[Entries with scene source code]
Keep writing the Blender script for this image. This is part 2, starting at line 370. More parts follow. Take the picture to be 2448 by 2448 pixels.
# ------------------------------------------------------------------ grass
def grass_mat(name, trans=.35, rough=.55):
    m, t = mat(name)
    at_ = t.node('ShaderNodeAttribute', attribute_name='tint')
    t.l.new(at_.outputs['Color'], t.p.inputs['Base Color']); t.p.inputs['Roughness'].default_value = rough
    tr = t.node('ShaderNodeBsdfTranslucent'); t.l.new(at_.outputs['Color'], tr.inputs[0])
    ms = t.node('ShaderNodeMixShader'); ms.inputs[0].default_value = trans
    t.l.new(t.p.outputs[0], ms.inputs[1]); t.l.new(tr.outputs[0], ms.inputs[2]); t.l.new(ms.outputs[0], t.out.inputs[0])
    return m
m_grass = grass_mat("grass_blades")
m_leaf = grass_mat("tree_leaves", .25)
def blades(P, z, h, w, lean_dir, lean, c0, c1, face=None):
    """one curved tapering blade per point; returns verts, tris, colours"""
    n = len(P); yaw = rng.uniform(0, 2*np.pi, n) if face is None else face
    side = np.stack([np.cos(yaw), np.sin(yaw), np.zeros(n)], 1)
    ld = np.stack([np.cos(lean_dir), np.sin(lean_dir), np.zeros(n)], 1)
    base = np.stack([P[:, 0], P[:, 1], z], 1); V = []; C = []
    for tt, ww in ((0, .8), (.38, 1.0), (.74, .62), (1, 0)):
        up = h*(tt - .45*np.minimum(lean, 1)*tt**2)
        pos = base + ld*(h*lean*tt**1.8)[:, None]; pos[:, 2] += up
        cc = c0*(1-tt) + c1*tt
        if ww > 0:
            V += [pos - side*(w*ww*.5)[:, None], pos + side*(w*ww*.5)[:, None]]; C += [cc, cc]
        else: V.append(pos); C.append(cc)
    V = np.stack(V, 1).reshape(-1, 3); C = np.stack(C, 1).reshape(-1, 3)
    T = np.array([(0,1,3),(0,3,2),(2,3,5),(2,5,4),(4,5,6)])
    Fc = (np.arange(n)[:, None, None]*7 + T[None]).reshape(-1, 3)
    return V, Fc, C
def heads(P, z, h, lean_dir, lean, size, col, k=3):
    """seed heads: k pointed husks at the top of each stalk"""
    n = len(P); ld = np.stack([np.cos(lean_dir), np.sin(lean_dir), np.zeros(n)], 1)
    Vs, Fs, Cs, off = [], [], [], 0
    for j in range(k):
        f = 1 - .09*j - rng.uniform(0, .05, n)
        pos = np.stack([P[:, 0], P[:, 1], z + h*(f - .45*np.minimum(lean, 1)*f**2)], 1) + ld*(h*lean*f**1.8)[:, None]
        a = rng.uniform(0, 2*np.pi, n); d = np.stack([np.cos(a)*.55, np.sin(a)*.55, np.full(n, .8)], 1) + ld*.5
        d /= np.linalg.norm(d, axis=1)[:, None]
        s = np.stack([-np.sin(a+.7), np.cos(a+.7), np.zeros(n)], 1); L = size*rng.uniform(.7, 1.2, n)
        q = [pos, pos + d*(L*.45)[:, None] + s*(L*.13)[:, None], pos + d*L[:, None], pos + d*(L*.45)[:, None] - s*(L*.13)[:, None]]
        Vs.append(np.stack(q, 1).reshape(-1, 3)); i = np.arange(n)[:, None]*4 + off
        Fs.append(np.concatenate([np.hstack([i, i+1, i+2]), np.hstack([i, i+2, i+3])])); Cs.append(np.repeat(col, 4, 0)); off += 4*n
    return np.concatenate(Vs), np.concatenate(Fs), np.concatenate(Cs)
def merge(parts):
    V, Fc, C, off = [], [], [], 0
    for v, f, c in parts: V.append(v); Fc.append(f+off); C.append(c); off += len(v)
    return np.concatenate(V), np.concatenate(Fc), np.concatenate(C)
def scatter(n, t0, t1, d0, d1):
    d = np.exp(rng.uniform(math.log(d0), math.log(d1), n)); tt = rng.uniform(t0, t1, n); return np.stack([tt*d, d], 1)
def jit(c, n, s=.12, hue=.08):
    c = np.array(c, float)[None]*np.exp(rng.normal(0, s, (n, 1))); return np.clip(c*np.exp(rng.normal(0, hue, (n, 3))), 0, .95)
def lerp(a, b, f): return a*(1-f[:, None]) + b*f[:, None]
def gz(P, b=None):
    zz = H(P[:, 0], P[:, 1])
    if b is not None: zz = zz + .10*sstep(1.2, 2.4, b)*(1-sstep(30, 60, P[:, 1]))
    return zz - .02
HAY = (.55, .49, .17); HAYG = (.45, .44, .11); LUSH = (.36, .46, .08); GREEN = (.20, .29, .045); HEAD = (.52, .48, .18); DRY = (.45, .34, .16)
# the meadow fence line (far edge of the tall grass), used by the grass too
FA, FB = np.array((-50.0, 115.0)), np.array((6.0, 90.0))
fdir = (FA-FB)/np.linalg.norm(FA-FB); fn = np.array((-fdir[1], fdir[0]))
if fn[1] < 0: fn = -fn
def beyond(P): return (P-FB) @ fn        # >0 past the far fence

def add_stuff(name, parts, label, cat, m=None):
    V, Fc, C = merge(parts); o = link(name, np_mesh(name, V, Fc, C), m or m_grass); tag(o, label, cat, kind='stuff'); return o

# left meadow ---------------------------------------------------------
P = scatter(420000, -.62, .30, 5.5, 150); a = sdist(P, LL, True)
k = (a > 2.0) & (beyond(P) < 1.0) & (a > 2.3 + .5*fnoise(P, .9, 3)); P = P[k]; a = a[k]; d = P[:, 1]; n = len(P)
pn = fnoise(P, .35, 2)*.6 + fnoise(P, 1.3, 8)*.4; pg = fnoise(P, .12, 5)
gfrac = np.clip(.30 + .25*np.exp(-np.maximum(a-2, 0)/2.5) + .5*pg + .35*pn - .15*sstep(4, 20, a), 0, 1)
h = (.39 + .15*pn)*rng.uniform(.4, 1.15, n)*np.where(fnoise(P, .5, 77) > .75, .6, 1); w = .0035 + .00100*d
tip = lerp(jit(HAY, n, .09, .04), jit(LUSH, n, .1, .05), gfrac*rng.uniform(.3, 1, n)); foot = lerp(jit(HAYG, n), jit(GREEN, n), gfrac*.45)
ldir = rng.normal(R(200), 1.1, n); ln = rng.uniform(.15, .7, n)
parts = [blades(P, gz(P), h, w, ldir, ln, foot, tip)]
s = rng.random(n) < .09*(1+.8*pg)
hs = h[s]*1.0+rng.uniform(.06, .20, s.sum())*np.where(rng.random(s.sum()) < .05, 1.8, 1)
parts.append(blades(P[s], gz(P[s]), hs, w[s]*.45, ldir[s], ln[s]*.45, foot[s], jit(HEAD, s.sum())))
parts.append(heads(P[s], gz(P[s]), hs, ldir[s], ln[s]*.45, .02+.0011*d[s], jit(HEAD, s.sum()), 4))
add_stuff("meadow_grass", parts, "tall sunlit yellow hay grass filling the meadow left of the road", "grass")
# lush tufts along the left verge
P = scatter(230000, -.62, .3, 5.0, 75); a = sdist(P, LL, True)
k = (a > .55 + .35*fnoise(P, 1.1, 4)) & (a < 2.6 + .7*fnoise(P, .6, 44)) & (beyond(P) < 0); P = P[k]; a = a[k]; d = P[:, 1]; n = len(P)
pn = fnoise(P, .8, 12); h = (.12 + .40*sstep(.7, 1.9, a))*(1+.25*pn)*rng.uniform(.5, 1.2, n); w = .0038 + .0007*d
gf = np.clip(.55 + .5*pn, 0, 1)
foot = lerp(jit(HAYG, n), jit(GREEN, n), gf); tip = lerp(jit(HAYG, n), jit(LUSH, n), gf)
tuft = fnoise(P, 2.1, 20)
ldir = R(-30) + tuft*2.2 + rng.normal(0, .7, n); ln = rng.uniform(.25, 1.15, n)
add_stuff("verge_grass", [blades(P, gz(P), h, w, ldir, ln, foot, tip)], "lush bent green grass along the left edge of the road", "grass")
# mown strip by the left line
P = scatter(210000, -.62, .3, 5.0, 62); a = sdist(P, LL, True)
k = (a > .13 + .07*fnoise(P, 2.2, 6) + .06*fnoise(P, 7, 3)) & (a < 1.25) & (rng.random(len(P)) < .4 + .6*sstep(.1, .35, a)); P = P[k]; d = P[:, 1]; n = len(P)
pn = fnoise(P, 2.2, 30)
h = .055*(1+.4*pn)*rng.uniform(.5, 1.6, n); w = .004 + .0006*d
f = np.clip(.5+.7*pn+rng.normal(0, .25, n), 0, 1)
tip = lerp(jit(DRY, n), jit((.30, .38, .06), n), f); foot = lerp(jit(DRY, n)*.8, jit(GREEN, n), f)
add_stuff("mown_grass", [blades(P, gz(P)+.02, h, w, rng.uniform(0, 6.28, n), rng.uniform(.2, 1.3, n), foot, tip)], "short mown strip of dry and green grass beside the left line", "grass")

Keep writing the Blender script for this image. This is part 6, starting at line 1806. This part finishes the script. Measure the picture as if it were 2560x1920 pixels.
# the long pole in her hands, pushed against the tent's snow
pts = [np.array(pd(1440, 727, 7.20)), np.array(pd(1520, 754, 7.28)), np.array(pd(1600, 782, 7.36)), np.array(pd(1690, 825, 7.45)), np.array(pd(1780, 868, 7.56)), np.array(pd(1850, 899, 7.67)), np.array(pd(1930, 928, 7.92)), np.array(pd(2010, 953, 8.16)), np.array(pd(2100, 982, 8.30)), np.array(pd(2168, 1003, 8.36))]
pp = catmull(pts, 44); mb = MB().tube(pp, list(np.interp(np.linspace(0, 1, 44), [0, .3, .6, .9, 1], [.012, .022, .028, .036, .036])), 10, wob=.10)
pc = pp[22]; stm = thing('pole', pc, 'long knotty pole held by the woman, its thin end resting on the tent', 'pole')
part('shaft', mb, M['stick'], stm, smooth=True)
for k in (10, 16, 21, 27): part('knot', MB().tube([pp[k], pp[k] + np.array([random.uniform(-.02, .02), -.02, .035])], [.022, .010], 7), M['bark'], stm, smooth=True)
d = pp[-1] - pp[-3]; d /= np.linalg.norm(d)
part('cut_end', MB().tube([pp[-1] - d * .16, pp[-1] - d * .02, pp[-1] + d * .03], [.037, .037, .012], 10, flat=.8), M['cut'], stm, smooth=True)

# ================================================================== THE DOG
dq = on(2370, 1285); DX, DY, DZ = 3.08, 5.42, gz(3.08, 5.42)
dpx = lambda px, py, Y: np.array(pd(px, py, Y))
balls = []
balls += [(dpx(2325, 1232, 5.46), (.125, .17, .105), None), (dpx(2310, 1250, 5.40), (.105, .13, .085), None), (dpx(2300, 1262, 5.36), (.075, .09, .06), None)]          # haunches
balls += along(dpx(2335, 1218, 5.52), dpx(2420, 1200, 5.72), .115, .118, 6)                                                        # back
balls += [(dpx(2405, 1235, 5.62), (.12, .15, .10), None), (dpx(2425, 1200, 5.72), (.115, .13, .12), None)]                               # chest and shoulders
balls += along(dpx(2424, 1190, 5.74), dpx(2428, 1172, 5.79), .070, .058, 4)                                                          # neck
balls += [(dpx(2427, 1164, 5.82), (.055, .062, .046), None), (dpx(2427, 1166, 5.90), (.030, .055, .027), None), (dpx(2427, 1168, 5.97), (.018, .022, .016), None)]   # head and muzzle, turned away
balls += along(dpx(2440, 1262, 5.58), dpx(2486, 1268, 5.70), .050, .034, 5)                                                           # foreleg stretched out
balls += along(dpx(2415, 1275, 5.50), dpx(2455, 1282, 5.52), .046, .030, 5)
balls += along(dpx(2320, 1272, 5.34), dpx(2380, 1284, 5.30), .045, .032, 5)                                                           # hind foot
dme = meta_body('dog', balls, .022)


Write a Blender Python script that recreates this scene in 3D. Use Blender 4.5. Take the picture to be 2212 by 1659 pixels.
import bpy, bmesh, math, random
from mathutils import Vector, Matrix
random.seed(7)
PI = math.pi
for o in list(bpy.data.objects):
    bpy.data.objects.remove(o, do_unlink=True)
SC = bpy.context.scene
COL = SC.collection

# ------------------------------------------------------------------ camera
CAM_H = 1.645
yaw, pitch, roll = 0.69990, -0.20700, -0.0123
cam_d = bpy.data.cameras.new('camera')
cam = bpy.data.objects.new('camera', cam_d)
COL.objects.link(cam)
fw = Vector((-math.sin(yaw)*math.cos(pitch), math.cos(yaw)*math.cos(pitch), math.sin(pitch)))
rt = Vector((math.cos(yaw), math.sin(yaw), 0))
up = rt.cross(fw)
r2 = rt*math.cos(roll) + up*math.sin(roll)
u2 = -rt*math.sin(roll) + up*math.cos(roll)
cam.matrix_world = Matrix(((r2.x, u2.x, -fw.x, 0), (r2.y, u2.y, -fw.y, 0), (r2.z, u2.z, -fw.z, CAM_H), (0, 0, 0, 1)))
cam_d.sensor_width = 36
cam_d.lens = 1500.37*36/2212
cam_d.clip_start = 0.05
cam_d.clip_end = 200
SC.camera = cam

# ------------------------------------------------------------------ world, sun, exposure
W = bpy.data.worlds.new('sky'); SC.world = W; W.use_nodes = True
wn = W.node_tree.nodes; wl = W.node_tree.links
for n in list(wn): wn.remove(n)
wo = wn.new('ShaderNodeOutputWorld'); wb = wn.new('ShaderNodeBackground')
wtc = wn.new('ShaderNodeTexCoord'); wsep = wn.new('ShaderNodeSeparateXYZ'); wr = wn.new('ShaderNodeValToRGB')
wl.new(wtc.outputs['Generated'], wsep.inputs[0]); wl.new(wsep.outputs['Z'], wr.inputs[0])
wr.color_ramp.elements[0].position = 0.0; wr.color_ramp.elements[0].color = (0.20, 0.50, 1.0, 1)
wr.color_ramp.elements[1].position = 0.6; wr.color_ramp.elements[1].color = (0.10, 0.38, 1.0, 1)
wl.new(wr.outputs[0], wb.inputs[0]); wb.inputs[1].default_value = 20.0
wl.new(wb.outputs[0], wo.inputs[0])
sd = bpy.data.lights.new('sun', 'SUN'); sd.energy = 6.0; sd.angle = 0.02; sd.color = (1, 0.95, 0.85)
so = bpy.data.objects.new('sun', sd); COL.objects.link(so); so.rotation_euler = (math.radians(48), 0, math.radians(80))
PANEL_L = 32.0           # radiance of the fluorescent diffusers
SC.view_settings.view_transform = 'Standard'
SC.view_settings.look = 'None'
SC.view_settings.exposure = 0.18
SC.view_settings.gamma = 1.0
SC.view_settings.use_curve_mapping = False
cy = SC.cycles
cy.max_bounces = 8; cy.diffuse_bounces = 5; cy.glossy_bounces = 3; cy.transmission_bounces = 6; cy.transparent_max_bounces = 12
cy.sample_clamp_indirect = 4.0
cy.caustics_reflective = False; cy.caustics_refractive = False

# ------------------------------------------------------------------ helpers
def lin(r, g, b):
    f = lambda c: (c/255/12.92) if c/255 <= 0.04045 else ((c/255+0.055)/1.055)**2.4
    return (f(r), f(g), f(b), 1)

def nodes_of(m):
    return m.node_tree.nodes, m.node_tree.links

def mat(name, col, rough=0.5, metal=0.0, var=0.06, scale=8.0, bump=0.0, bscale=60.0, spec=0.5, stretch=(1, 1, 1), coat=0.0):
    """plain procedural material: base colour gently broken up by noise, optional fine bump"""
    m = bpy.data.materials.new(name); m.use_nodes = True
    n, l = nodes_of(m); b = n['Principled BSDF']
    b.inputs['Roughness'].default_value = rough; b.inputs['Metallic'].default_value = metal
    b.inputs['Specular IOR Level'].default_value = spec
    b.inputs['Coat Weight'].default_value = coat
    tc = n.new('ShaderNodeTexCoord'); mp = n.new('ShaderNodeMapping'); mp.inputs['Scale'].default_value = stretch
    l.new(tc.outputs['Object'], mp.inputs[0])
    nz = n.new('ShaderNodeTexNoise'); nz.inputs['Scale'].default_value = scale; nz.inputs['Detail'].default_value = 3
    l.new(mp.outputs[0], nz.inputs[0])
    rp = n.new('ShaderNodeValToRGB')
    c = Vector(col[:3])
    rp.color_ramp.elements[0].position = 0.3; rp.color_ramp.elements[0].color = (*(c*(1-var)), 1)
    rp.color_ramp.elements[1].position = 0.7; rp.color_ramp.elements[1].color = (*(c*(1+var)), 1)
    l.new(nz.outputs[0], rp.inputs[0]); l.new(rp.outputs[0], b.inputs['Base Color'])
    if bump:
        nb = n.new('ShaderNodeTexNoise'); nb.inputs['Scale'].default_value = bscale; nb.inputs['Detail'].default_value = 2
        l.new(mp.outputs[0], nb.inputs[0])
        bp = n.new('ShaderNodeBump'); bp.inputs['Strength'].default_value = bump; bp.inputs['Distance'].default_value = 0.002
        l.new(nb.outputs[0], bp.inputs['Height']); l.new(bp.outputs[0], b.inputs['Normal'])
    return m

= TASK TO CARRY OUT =
Copy whichever lines in the listing above contain the word "this".

= RIGHT ANSWER =
Keep writing the Blender script for this image. This is part 2, starting at line 370. More parts follow. Take the picture to be 2448 by 2448 pixels.
Keep writing the Blender script for this image. This is part 6, starting at line 1806. This part finishes the script. Measure the picture as if it were 2560x1920 pixels.
Write a Blender Python script that recreates this scene in 3D. Use Blender 4.5. Take the picture to be 2212 by 1659 pixels.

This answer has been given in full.